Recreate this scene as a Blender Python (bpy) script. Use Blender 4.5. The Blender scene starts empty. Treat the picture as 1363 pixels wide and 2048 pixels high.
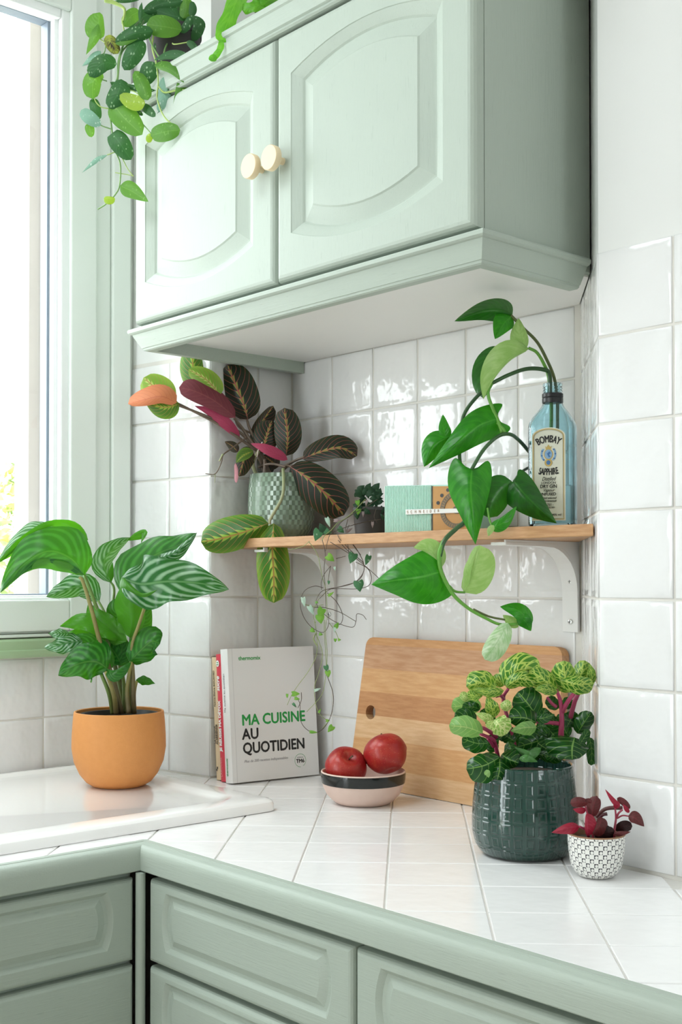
import bpy, bmesh, math, random
import numpy as np
from mathutils import Vector, Matrix
random.seed(7)
SC = bpy.context.scene
COL = SC.collection
PI = math.pi
# ---------------------------------------------------------------- camera
CAM_RIGHT = Vector((0.66628, 0.74570, -0.00042))
CAM_UP = Vector((0.01210, -0.01025, 0.99987))
CAM_FWD = Vector((-0.74560, 0.66620, 0.01585))
CAM_LOC = Vector((1.77223, -1.45911, 0.35475))
FPX, PCX, PCY = 2412.43, 681.5, 1122.43          # focal length and principal point of the 1363x2048 photograph
cam_data = bpy.data.cameras.new('camera')
cam = bpy.data.objects.new('camera', cam_data)
COL.objects.link(cam)
cam.matrix_world = Matrix(((CAM_RIGHT.x, CAM_UP.x, -CAM_FWD.x, CAM_LOC.x), (CAM_RIGHT.y, CAM_UP.y, -CAM_FWD.y, CAM_LOC.y),
                           (CAM_RIGHT.z, CAM_UP.z, -CAM_FWD.z, CAM_LOC.z), (0, 0, 0, 1)))
cam_data.sensor_fit = 'VERTICAL'
cam_data.sensor_height = 36.0
cam_data.sensor_width = 24.0
cam_data.lens = 36.0 * FPX / 2048.0
cam_data.shift_y = (PCY - 1024.0) / 2048.0
cam_data.clip_start = 0.02
SC.camera = cam
# ---------------------------------------------------------------- world, daylight, exposure
world = bpy.data.worlds.new('overcast_sky')
SC.world = world
world.use_nodes = True
_bg = world.node_tree.nodes['Background']
_bg.inputs[0].default_value = (0.93, 0.97, 1.0, 1)
_bg.inputs[1].default_value = 5.2
for nm, loc, rot, sx, sy in (('window_portal', (-0.34, -0.68, 0.90), (0, -PI / 2, 0), 1.24, 0.70),
                             ('added_roof_light_portal', (0.39, -1.35, 1.80), (0, 0, 0), 0.94, 0.9),  # this and the next two serve openings added for extra daylight
                             ('added_door_portal', (0.24, -3.46, 0.34), (PI / 2, 0, 0), 0.76, 2.05),
                             ('added_side_window_portal', (3.29, -0.85, 0.75), (0, PI / 2, 0), 0.9, 0.65)):
    ld = bpy.data.lights.new(nm, 'AREA')
    ld.shape = 'RECTANGLE'; ld.size = sx; ld.size_y = sy
    ld.cycles.is_portal = True
    lo = bpy.data.objects.new(nm, ld); COL.objects.link(lo)
    lo.location = loc; lo.rotation_euler = rot
SC.view_settings.view_transform = 'Standard'
SC.view_settings.look = 'None'
SC.view_settings.gamma = 1.0
SC.view_settings.use_curve_mapping = False
SC.view_settings.exposure = 0.75
SC.cycles.use_denoising = True
SC.cycles.max_bounces = 10
SC.cycles.diffuse_bounces = 6
SC.cycles.glossy_bounces = 5
SC.cycles.transmission_bounces = 10
SC.cycles.transparent_max_bounces = 16
SC.cycles.caustics_reflective = False
SC.cycles.sample_clamp_indirect = 8.0

# ---------------------------------------------------------------- helpers
def cam_depth(p): return (Vector(p) - CAM_LOC).dot(CAM_FWD)
def ray(u, v): return CAM_RIGHT * ((u - PCX) / FPX) - CAM_UP * ((v - PCY) / FPX) + CAM_FWD
def at(u, v, depth): return CAM_LOC + ray(u, v) * depth
def onY(u, v, Y):
    r = ray(u, v); return CAM_LOC + r * ((Y - CAM_LOC.y) / r.y)

def link(o, parent=None):
    COL.objects.link(o)
    if parent is not None: o.parent = parent
    return o
def base_of(parent):
    while parent is not None and parent.parent is not None: parent = parent.parent
    return Vector((0, 0, 0)) if parent is None else Vector(parent.location)
def tag(o, label=None, cat=None, group=None, kind=None):
    if label: o['label'] = label
    if cat: o['category'] = cat
    if group: o['group'] = group
    if kind: o['kind'] = kind
    return o
def thing(name, loc, label, cat, group=None):
    o = bpy.data.objects.new(name, None)
    o.empty_display_size = 0.02
    o.location = loc
    link(o)
    return tag(o, label, cat, group)
def mk(name, verts, faces, mat, parent=None, smooth=False, uvs=None, mats=None, auto=None):
    b = base_of(parent)
    me = bpy.data.meshes.new(name)
    me.from_pydata([tuple(Vector(v) - b) for v in verts], [], faces)
    for m in ([mat] if not isinstance(mat, (list, tuple)) else mat): me.materials.append(m)
    if mats: me.polygons.foreach_set('material_index', mats)
    if uvs is not None:
        uv = me.uv_layers.new(name='UVMap')
        fl = []
        for f in faces:
            for i in f: fl.extend(uvs[i])
        uv.data.foreach_set('uv', fl)
    if smooth: me.polygons.foreach_set('use_smooth', [True] * len(me.polygons))
    me.update()
    o = bpy.data.objects.new(name, me)
    if auto is not None:
        me.polygons.foreach_set('use_smooth', [True] * len(me.polygons))
        bm = bmesh.new(); bm.from_mesh(me)
        for e in bm.edges:
            if len(e.link_faces) == 2 and e.calc_face_angle(0) > auto: e.smooth = False
        bm.to_mesh(me); bm.free()
    return link(o, parent)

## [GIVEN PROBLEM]
Print the full listing exactly, dropping the pictures.

## [THE ANSWER]
Recreate this scene as a Blender Python (bpy) script. Use Blender 4.5. The Blender scene starts empty. Treat the picture as 1363 pixels wide and 2048 pixels high.
import bpy, bmesh, math, random
import numpy as np
from mathutils import Vector, Matrix
random.seed(7)
SC = bpy.context.scene
COL = SC.collection
PI = math.pi
# ---------------------------------------------------------------- camera
CAM_RIGHT = Vector((0.66628, 0.74570, -0.00042))
CAM_UP = Vector((0.01210, -0.01025, 0.99987))
CAM_FWD = Vector((-0.74560, 0.66620, 0.01585))
CAM_LOC = Vector((1.77223, -1.45911, 0.35475))
FPX, PCX, PCY = 2412.43, 681.5, 1122.43          # focal length and principal point of the 1363x2048 photograph
cam_data = bpy.data.cameras.new('camera')
cam = bpy.data.objects.new('camera', cam_data)
COL.objects.link(cam)
cam.matrix_world = Matrix(((CAM_RIGHT.x, CAM_UP.x, -CAM_FWD.x, CAM_LOC.x), (CAM_RIGHT.y, CAM_UP.y, -CAM_FWD.y, CAM_LOC.y),
                           (CAM_RIGHT.z, CAM_UP.z, -CAM_FWD.z, CAM_LOC.z), (0, 0, 0, 1)))
cam_data.sensor_fit = 'VERTICAL'
cam_data.sensor_height = 36.0
cam_data.sensor_width = 24.0
cam_data.lens = 36.0 * FPX / 2048.0
cam_data.shift_y = (PCY - 1024.0) / 2048.0
cam_data.clip_start = 0.02
SC.camera = cam
# ---------------------------------------------------------------- world, daylight, exposure
world = bpy.data.worlds.new('overcast_sky')
SC.world = world
world.use_nodes = True
_bg = world.node_tree.nodes['Background']
_bg.inputs[0].default_value = (0.93, 0.97, 1.0, 1)
_bg.inputs[1].default_value = 5.2
for nm, loc, rot, sx, sy in (('window_portal', (-0.34, -0.68, 0.90), (0, -PI / 2, 0), 1.24, 0.70),
                             ('added_roof_light_portal', (0.39, -1.35, 1.80), (0, 0, 0), 0.94, 0.9),  # this and the next two serve openings added for extra daylight
                             ('added_door_portal', (0.24, -3.46, 0.34), (PI / 2, 0, 0), 0.76, 2.05),
                             ('added_side_window_portal', (3.29, -0.85, 0.75), (0, PI / 2, 0), 0.9, 0.65)):
    ld = bpy.data.lights.new(nm, 'AREA')
    ld.shape = 'RECTANGLE'; ld.size = sx; ld.size_y = sy
    ld.cycles.is_portal = True
    lo = bpy.data.objects.new(nm, ld); COL.objects.link(lo)
    lo.location = loc; lo.rotation_euler = rot
SC.view_settings.view_transform = 'Standard'
SC.view_settings.look = 'None'
SC.view_settings.gamma = 1.0
SC.view_settings.use_curve_mapping = False
SC.view_settings.exposure = 0.75
SC.cycles.use_denoising = True
SC.cycles.max_bounces = 10
SC.cycles.diffuse_bounces = 6
SC.cycles.glossy_bounces = 5
SC.cycles.transmission_bounces = 10
SC.cycles.transparent_max_bounces = 16
SC.cycles.caustics_reflective = False
SC.cycles.sample_clamp_indirect = 8.0

# ---------------------------------------------------------------- helpers
def cam_depth(p): return (Vector(p) - CAM_LOC).dot(CAM_FWD)
def ray(u, v): return CAM_RIGHT * ((u - PCX) / FPX) - CAM_UP * ((v - PCY) / FPX) + CAM_FWD
def at(u, v, depth): return CAM_LOC + ray(u, v) * depth
def onY(u, v, Y):
    r = ray(u, v); return CAM_LOC + r * ((Y - CAM_LOC.y) / r.y)

def link(o, parent=None):
    COL.objects.link(o)
    if parent is not None: o.parent = parent
    return o
def base_of(parent):
    while parent is not None and parent.parent is not None: parent = parent.parent
    return Vector((0, 0, 0)) if parent is None else Vector(parent.location)
def tag(o, label=None, cat=None, group=None, kind=None):
    if label: o['label'] = label
    if cat: o['category'] = cat
    if group: o['group'] = group
    if kind: o['kind'] = kind
    return o
def thing(name, loc, label, cat, group=None):
    o = bpy.data.objects.new(name, None)
    o.empty_display_size = 0.02
    o.location = loc
    link(o)
    return tag(o, label, cat, group)
def mk(name, verts, faces, mat, parent=None, smooth=False, uvs=None, mats=None, auto=None):
    b = base_of(parent)
    me = bpy.data.meshes.new(name)
    me.from_pydata([tuple(Vector(v) - b) for v in verts], [], faces)
    for m in ([mat] if not isinstance(mat, (list, tuple)) else mat): me.materials.append(m)
    if mats: me.polygons.foreach_set('material_index', mats)
    if uvs is not None:
        uv = me.uv_layers.new(name='UVMap')
        fl = []
        for f in faces:
            for i in f: fl.extend(uvs[i])
        uv.data.foreach_set('uv', fl)
    if smooth: me.polygons.foreach_set('use_smooth', [True] * len(me.polygons))
    me.update()
    o = bpy.data.objects.new(name, me)
    if auto is not None:
        me.polygons.foreach_set('use_smooth', [True] * len(me.polygons))
        bm = bmesh.new(); bm.from_mesh(me)
        for e in bm.edges:
            if len(e.link_faces) == 2 and e.calc_face_angle(0) > auto: e.smooth = False
        bm.to_mesh(me); bm.free()
    return link(o, parent)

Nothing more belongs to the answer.